--- start ---

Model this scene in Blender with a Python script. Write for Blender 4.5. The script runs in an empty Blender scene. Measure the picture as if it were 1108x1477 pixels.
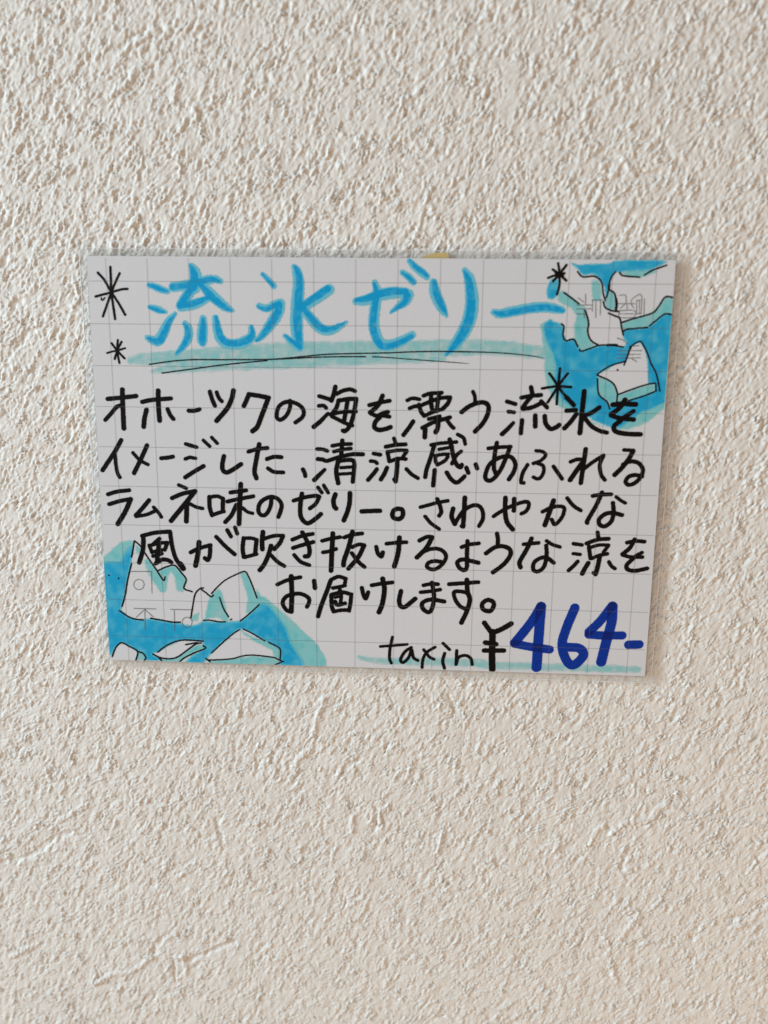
import bpy, math, random
import numpy as np
from mathutils import Matrix, Vector

SC = bpy.context.scene
COL = SC.collection
MM = 0.001

# ------------------------------------------------------------------ camera
# card millimetres (right, up, out of the wall) -> world metres (x, -out, up)
def W(x, y, out=0.0):
    return (x * MM, -out * MM, y * MM)

cam_d = bpy.data.cameras.new("camera")
cam = bpy.data.objects.new("camera", cam_d)
COL.objects.link(cam)
R = ((0.998703, -0.019047, 0.047219), (0.009055, 0.979051, 0.203413), (-0.050104, -0.202722, 0.977954))
cp = (76.77354, -14.29665, 197.5291)
cols = [Vector((R[0][k], -R[2][k], R[1][k])) for k in range(3)]
loc = Vector(W(*cp))
cam.matrix_world = Matrix(((cols[0][0], cols[1][0], cols[2][0], loc[0]),
                           (cols[0][1], cols[1][1], cols[2][1], loc[1]),
                           (cols[0][2], cols[1][2], cols[2][2], loc[2]),
                           (0, 0, 0, 1)))
cam_d.sensor_fit = 'VERTICAL'
cam_d.sensor_height = 36.0
cam_d.sensor_width = 27.0
cam_d.lens = 1163.39 / 1477.0 * 36.0
cam_d.clip_start = 0.01
cam_d.clip_end = 20
cam_d.dof.use_dof = True
cam_d.dof.focus_distance = 0.2065
cam_d.dof.aperture_fstop = 7.0
SC.camera = cam

# ------------------------------------------------------------------ light
wd = bpy.data.worlds.new("World")
SC.world = wd
wd.use_nodes = True
wd.node_tree.nodes["Background"].inputs[0].default_value = (1.0, 0.78, 0.64, 1)
wd.node_tree.nodes["Background"].inputs[1].default_value = 0.25

def area(name, pos, target, size, size_y, power, color):
    l = bpy.data.lights.new(name, 'AREA')
    l.shape = 'RECTANGLE'; l.size = size; l.size_y = size_y
    l.energy = power; l.color = color
    o = bpy.data.objects.new(name, l)
    COL.objects.link(o)
    o.location = pos
    d = Vector(target) - Vector(pos)
    o.rotation_euler = d.to_track_quat('-Z', 'Y').to_euler()
    return o

CEN = (0.065, 0.0, -0.05)
# daylight from a window up to the left, raking across the wall
area("window_light", (CEN[0] - 1.38, -0.65, CEN[2] + 0.36), CEN, 0.55, 0.75, 34.5, (0.71, 0.87, 1.0))
# warm room light from the right
area("room_light", (CEN[0] + 0.55, -0.55, CEN[2] - 0.62), CEN, 0.6, 0.6, 3.4, (1.0, 0.71, 0.47))

SC.view_settings.view_transform = 'Standard'
SC.view_settings.look = 'None'
SC.view_settings.exposure = 0.0
SC.view_settings.gamma = 1.0
SC.view_settings.use_curve_mapping = False
SC.cycles.max_bounces = 8
SC.cycles.transparent_max_bounces = 32
SC.cycles.caustics_reflective = False
SC.cycles.caustics_refractive = False

# ------------------------------------------------------------------ helpers
def tag(o, label=None, cat=None, kind=None, group=None):
    if label: o["label"] = label
    if cat: o["category"] = cat
    if kind: o["kind"] = kind
    if group: o["group"] = group
    return o

def empty(name, parent=None):
    o = bpy.data.objects.new(name, None)
    o.empty_display_size = 0.01
    COL.objects.link(o)
    if parent: o.parent = parent
    return o

def new_mesh(name, verts, faces, mat, parent=None, smooth=False):
    """verts: (n,3) array; faces: (m,4) array or list of polygons"""
    me = bpy.data.meshes.new(name)
    if isinstance(faces, np.ndarray):
        n, m, k = len(verts), len(faces), faces.shape[1]
        me.vertices.add(n)
        me.vertices.foreach_set("co", np.asarray(verts, np.float32).ravel())
        me.loops.add(m * k)
        me.loops.foreach_set("vertex_index", faces.astype(np.int32).ravel())
        me.polygons.add(m)
        me.polygons.foreach_set("loop_start", np.arange(0, m * k, k, dtype=np.int32))
        if smooth:
            me.polygons.foreach_set("use_smooth", np.ones(m, dtype=bool))
        me.update(calc_edges=True)
    else:
        me.from_pydata([tuple(v) for v in verts], [], faces)
        if smooth:
            for p in me.polygons: p.use_smooth = True
        me.update()
    for mt in (mat if isinstance(mat, (list, tuple)) else [mat]):
        me.materials.append(mt)
    o = bpy.data.objects.new(name, me)
    COL.objects.link(o)
    if parent: o.parent = parent
    return o

def nodes_of(name):
    m = bpy.data.materials.new(name)
    m.use_nodes = True
    nt = m.node_tree
    return m, nt, nt.nodes["Principled BSDF"]

def noise_node(nt, scale, detail=3, rough=0.55):
    tc = nt.nodes.new("ShaderNodeTexCoord")
    n = nt.nodes.new("ShaderNodeTexNoise")
    n.inputs["Scale"].default_value = scale
    n.inputs["Detail"].default_value = detail
    n.inputs["Roughness"].default_value = rough
    nt.links.new(tc.outputs["Object"], n.inputs["Vector"])
    return n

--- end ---

__Exercise goal__
From the first line above to the line containing "return (x * MM, -out * MM, y * MM)", repeat each line exactly. Pictures stay out.

__Written answer__
Model this scene in Blender with a Python script. Write for Blender 4.5. The script runs in an empty Blender scene. Measure the picture as if it were 1108x1477 pixels.
import bpy, math, random
import numpy as np
from mathutils import Matrix, Vector

SC = bpy.context.scene
COL = SC.collection
MM = 0.001

# ------------------------------------------------------------------ camera
# card millimetres (right, up, out of the wall) -> world metres (x, -out, up)
def W(x, y, out=0.0):
    return (x * MM, -out * MM, y * MM)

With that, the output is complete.